What is the best resort for a multigenerational family trip in 2026?

Grand Wailea on Maui leads for a big, all-ages crowd, with a nine-pool water complex that keeps young children busy and a spa and golf that keep the grandparents happy. For multi-bedroom suites that hold the whole family under one roof, The Resort at Kapalua Bay (formerly Montage) and The Cloister at Sea Island are the picks. For a polished Mexico beach week, Rosewood Mayakoba.

What should I look for in a multigenerational hotel?

Three things in order: rooms that connect or multi-bedroom suites so the family can spread out without paying for four separate rooms; a genuine kids' and teens' program so the parents get a break; and adult experiences such as a spa, golf, or good dining so the grandparents and couples are not just babysitting. A resort that does only one of the three will frustrate someone in the group.

Are connecting rooms or a suite better for a family group?

It depends on the ages. Multi-bedroom suites or villas, as at The Resort at Kapalua Bay, are best for families with young children who want a shared living room and kitchen and one front door. Connecting rooms suit teenagers and adult children who want their own space and bathroom. Ask the resort which configurations actually connect, since not all room types do, and book early because the family inventory is limited.

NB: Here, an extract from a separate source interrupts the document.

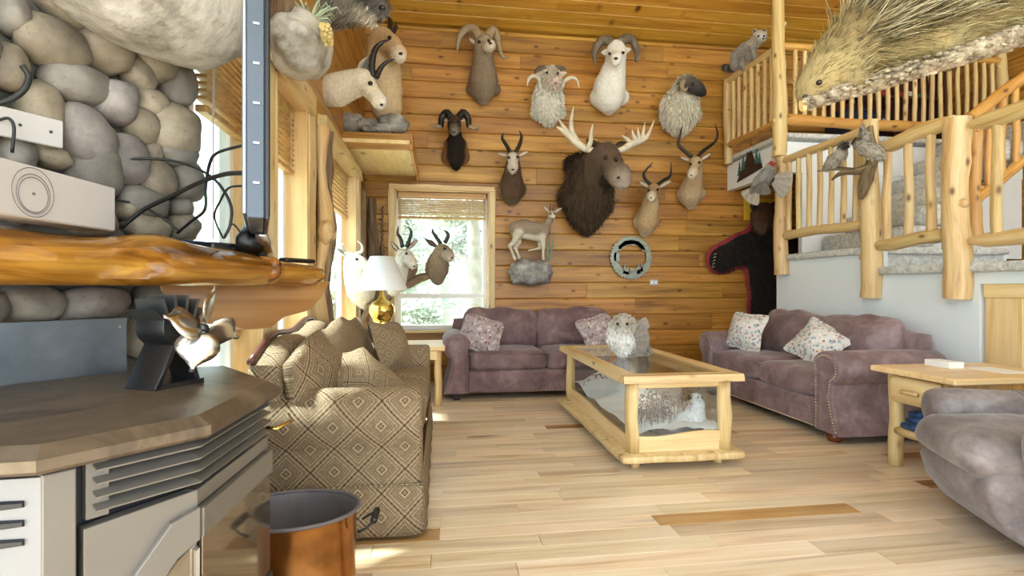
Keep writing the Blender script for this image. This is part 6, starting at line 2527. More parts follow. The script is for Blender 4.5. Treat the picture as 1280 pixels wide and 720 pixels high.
# 2 white woolly sheep
wh = '#fbf4e6'
mount('woolly_sheep_mount', 'cream woolly sheep mount with small curled cream horns, centre top', 'animal mount', YB,
      [(wh, [(686, 150, .05, .06), (685, 138, .12, .14), (685, 124, .17, .165), (686, 110, .26, .12), (688, 100, .34, .09)]),
       (wh, [(672, 140, .06, .07), (685, 128, .1, .1)]), (wh, [(699, 140, .06, .07), (686, 128, .1, .1)]),
       ('#e8dfd0', [(688, 92, .36, .085), (692, 98, .48, .06), (694, 103, .54, .05, '#e6cfc0')])],
      ears=[((681, 92, .36), (671, 93, .36), .06, dict(inner='#e6c8b6', outer='#ddd3c2')), ((698, 93, .36), (707, 91, .36), .06, dict(inner='#e6c8b6', outer='#ddd3c2'))],
      eyes=[(684, 91, .46, .012), (697, 92, .46, .012)], nose=(694, 104, .59, .018),
      fur=dict(count=3500, length=.035, width=.016, lie=.35, flow=(0, 0, -1), seed=3, curl=0.3),
      horns=[('horn_grey', [(684, 86, .38, .035), (674, 87, .32, .036), (670, 95, .28, .032)], 0.05),
             ('horn_cream', [(676, 108, .30, .030), (674, 99, .36, .028), (667, 95, .40, .025), (661, 99, .42, .018), (659, 108, .42, .004)], 0.05),
             ('horn_grey', [(694, 86, .38, .035), (702, 86, .32, .036), (706, 93, .28, .032)], 0.05),
             ('horn_cream', [(702, 109, .34, .030), (706, 101, .38, .026), (714, 97, .42, .022), (721, 100, .42, .016), (724, 110, .42, .004)], 0.05)])

# 3 white ram
w3c = '#f4f0e8'
mount('white_ram_mount', 'smooth white ram mount with heavy grey horns, upper middle of the wall', 'animal mount', YB,
      [(w3c, [(761, 138, .06, .06), (761, 124, .14, .17), (762, 108, .20, .18), (766, 92, .28, .14), (769, 80, .34, .11)]),
       (w3c, [(748, 122, .07, .11), (760, 112, .14, .12)]), (w3c, [(777, 122, .07, .10), (763, 112, .14, .12)]),
       (w3c, [(769, 80, .34, .11), (770, 66, .42, .105), (770, 60, .42, .09)]),
       (w3c, [(770, 66, .44, .09), (770, 74, .58, .06), (770, 77, .62, .05)])],
      ears=[((762, 65, .42), (753, 66, .42), .07, dict(inner='#d8c8c0', outer=w3c)), ((778, 64, .42), (787, 62, .42), .07, dict(inner='#d8c8c0', outer=w3c))],
      eyes=[(762, 67, .52, .014), (779, 66, .52, .014)], nose=(770, 73, .66, .024),
      horns=[('horn_grey', [(766, 55, .44, .055), (757, 50, .38, .058), (748, 55, .34, .052), (743, 68, .36, .038), (744, 82, .42, .006)], 0.06),
             ('horn_grey', [(774, 54, .44, .055), (783, 48, .38, .058), (791, 52, .34, .052), (796, 64, .36, .036), (796, 76, .42, .022), (801, 57, .46, .004)], 0.06)])

# 4 black faced wool sheep
mount('black_faced_sheep_mount', 'shaggy cream sheep mount with black face turned right', 'animal mount', YB,
      [('#f0e6d2', [(850, 160, .05, .07), (849, 148, .14, .17), (850, 132, .20, .20), (856, 118, .28, .15)]),
       ('#f0e6d2', [(838, 142, .06, .11), (850, 134, .1, .12)]), ('#e6dcc8', [(864, 142, .08, .10), (852, 134, .1, .12)]),
       ('#55514e', [(857, 107, .34, .105, '#e6dcc8'), (862, 106, .44, .085), (870, 109, .55, .065), (878, 116, .64, .046, '#2c2b2c')])],
      eyes=[(866, 105, .58, .014)], nose=(879, 116, .66, .02),
      fur=[dict(count=5200, length=.050, width=.02, lie=.45, flow=(0, 0, -1), seed=4, curl=0.35, colvar=0.25, keep=lambda P: P[:, 1] > YB - 0.42)],
      horns=[('horn_tan', [(861, 103, .42, .03), (855, 102, .46, .032), (852, 108, .50, .028), (856, 113, .54, .02), (860, 109, .56, .006)], 0.06)])

# 5 mouflon
mount('mouflon_mount', 'small dark mouflon mount with black chest above the corner shelf', 'animal mount', YB,
      [('#241c18', [(570, 208, .05, .05), (570, 196, .14, .09), (570, 180, .20, .085), (569, 166, .26, .07)]),
       ('#8a6440', [(561, 196, .06, .09), (563, 180, .12, .07)]), ('#8a6440', [(578, 196, .06, .09), (576, 180, .12, .07)]),
       ('#5a4434', [(568, 152, .32, .075), (568, 160, .42, .05, '#3a2a20'), (568, 165, .47, .035, '#8c8078')])],
      ears=[((562, 152, .32), (556, 150, .32), .04), ((575, 152, .32), (581, 150, .32), .04)],
      eyes=[(563, 152, .41, .011), (574, 152, .41, .011)], nose=(568, 165, .51, .016),
      horns=[('horn_black', [(564, 147, .34, .042), (558, 141, .30, .045), (552, 148, .28, .04), (551, 158, .30, .03)], 0.07),
             ('horn_tan', [(551, 158, .30, .028), (545, 158, .32, .02), (536, 154, .36, .004)], 0.05),
             ('horn_black', [(573, 147, .34, .042), (579, 141, .30, .045), (585, 148, .28, .04), (586, 158, .30, .03)], 0.07),
             ('horn_tan', [(586, 158, .30, .028), (592, 160, .32, .02), (600, 157, .36, .004)], 0.05)])

# 6 blesbok
b6 = '#5e4636'
mount('blesbok_mount', 'brown antelope mount with white blaze and black lyre horns left of moose', 'animal mount', YB,
      [(b6, [(641, 252, .04, .05, '#cdb896'), (640, 240, .12, .12), (640, 226, .18, .115), (641, 212, .26, .085)]),
       (b6, [(631, 238, .05, .08, '#a88c68'), (640, 230, .1, .09)]), (b6, [(650, 238, .05, .08, '#8f7455'), (641, 230, .1, .09)]),
       ('#6a4f3c', [(641, 212, .26, .08), (641, 198, .34, .075)]),
       ('#e4dcd0', [(641, 197, .39, .05), (641, 207, .49, .04), (641, 213, .54, .036, '#b8a898')])],
      ears=[((635, 195, .34), (624, 192, .34), .055), ((648, 195, .34), (659, 190, .34), .055)],
      eyes=[(636, 197, .40, .013), (647, 196, .40, .013)], nose=(641, 212, .575, .018),
      horns=[('horn_black', [(638, 191, .35, .024), (634, 183, .33, .024), (628, 173, .31, .018), (629, 166, .34, .005)], 0.09),
             ('horn_black', [(644, 191, .35, .024), (649, 182, .33, .024), (652, 171, .31, .018), (649, 163, .34, .005)], 0.09)])

# 7 moose
mo = '#564436'
def moose_horns():
    H = []
    a = 'antler'
    # left: beam, palm and tines
    H.append((a, [(746, 188, .62, .035), (735, 187, .62, .038), (724, 181, .60, .045), (712, 170, .60, .042), (704, 158, .62, .02), (697, 147, .64, .004)], 0, 'antler', 4))
    H.append((a, [(722, 178, .60, .04), (715, 165, .62, .032), (714, 150, .66, .022), (717, 133, .70, .004)], 0, 'tine', 4))
    H.append((a, [(714, 172, .60, .04), (703, 163, .60, .03), (695, 158, .60, .004)], 0, 'tine', 4))
    H.append((a, [(733, 187, .62, .034), (738, 178, .68, .028), (739, 166, .74, .02), (741, 155, .78, .004)], 0, 'tine', 4))
    H.append((a, [(766, 190, .62, .035), (778, 187, .62, .038), (789, 180, .60, .045), (800, 176, .60, .044), (809, 170, .62, .025), (818, 150, .66, .004)], 0, 'antler', 4))
    H.append((a, [(790, 181, .60, .035), (784, 174, .64, .022), (777, 169, .68, .004)], 0, 'tine', 4))
    H.append((a, [(795, 177, .60, .04), (792, 170, .64, .02), (790, 162, .66, .004)], 0, 'tine', 4))
    H.append((a, [(799, 176, .60, .04), (798, 168, .64, .02), (797, 159, .66, .004)], 0, 'tine', 4))
    H.append((a, [(803, 175, .60, .04), (804, 166, .64, .022), (806, 153, .66, .004)], 0, 'tine', 4))
    return H


mount('moose_mount', 'large dark brown moose mount with pale antlers at centre of log wall', 'animal mount', YB,
      [(mo, [(733, 282, .06, .10), (733, 264, .18, .22), (735, 244, .28, .26), (740, 222, .40, .23), (748, 206, .52, .19), (756, 198, .62, .15)]),
       (mo, [(712, 248, .06, .14), (728, 232, .2, .2)]), (mo, [(752, 256, .08, .13), (740, 240, .2, .2)]), ('#3c2e24', [(720, 206, .14, .13), (734, 214, .3, .18)]),
       ('#6a574a', [(757, 195, .64, .135), (762, 200, .78, .108), (767, 209, .94, .086), (772, 217, 1.04, .088), (776, 222, 1.10, .072, '#8f7d70'), (778, 228, 1.12, .045, '#cbbcb0')]),
       ('#3c2e24', [(764, 222, .9, .05), (758, 228, .7, .06)])],
      vox=0.018, k=0.035,
      ears=[((747, 186, .56), (735, 176, .50), .10, dict(inner='#6a5a4c', outer='#4a3a2e')), ((768, 186, .56), (783, 180, .50), .10, dict(inner='#6a5a4c', outer='#4a3a2e'))],
      eyes=[(757, 197, .86, .018), (770, 199, .86, .016)],
      fur=[dict(count=9000, length=.085, width=.010, lie=.75, flow=(0.1, -0.1, -1), seed=7, colvar=0.4, keep=lambda P: P[:, 1] > YB - 0.62),
           dict(count=3500, length=.03, width=.008, lie=.85, flow=(0.6, -0.6, -0.6), seed=8, colvar=0.3, keep=lambda P: P[:, 1] <= YB - 0.62, name='face_coat')],
      horns=moose_horns())
MOOSE = [o for o in COL.objects if o.name == 'moose_mount'][0]
for s in ((773, 222, 1.20), (780, 222, 1.19)):
    MB().blob(W(s[0], s[1], YB - s[2]) - MOOSE.location, (.02, .02, .016), 2, 0.1).build('nostril', 'nose', MOOSE, smooth=True)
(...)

Which resorts have the best kids' clubs for a range of ages?

The Four Seasons and Rosewood properties on this list run strong, supervised programs split by age, and Grand Wailea's scale gives younger children the most to do. The harder gap to fill is teenagers, who are often bored by a standard kids' club, so look for resorts with surf lessons, a teen lounge, or activity programs aimed at twelve and up rather than assuming one club fits every child.

Is an all-inclusive better for a multigenerational trip?

It can simplify a big group, since nobody argues over the bill and meals and activities are handled. At the luxury end, properties in Mexico and the Caribbean do this well. The trade-off is less flexibility and sometimes less interesting food than a resort where you choose restaurants. If your family likes to eat differently and explore off property, a non all-inclusive with strong dining may suit you better.

How far ahead should I book a multigenerational trip?

Six to twelve months for school holidays and at least twelve months for Christmas, spring break, and summer at the most popular resorts. The multi-bedroom suites and connecting-room blocks that make these trips work are the first inventory to sell out, so the earlier you confirm, the more likely the whole family stays together rather than scattered across the property.